C’est très exactement ce que sous-tendait la première amnistie en 1981 : les socialistes n’avaient cessé de dénoncer l’aveuglement des gouvernements de droite face aux justes revendications « des Corses » ; ils se faisaient fort de démontrer qu’une autre politique mettrait fin à la violence et tiraient donc un trait sur le passé par l’amnistie. On connaît la suite, le gouvernement n’avait pas encore eu le temps de mettre en œuvre le statut particulier que le festival des nuits bleues reprenait force et vigueur.

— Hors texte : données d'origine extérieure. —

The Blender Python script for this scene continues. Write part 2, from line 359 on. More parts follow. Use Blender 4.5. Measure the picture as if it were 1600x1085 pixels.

Echaudé par cette expérience, François Mitterrand a refusé d’engager son gouvernement sur la voie d’une nouvelle amnistie en 1988 ; celle-ci fut cependant votée par l’extension à la Corse de la loi d’amnistie qui suit habituellement toute élection présidentielle, sur proposition d’Emile Zuccarelli et de José Rossi. Là encore on connaît la suite : dix années de violences débouchant sur le « processus de Matignon ».
Rien ne justifie une nouvelle amnistie
Parce qu’il n’a obtenu aucune avancée tangible dans la voie de la réalisation de ses objectifs stratégiques, le FLNC, organisation qui se qualifie de politico-militaire et s’attribue la prééminence sur les organisations publiques de la « lutte de libération nationale », n’a aucune raison de mettre définitivement fin à quarante ans de combat armé.
Son annonce, aussi spectaculaire dans la forme que limitée dans le fond, n’a pas d’autres buts que celui :
1 – de faire tomber l’obstacle à l’union de tous les nationalistes et de mettre fin à la menace de marginalisation électorale de son organisation publique (Corsica libera).
2 – d’obtenir l’amnistie et la libération de tous les condamnés pour actes de violence en relation avec le combat nationaliste ainsi que de mettre fin aux recherches des auteurs de violences, dont certaines sont postérieures au communiqué, et d’assurer l’impunité à ceux qui commettront de nouvelles exactions.
La question est de savoir combien d’élus sont décidés à jouer les « idiots utiles » dans cette mauvaise farce.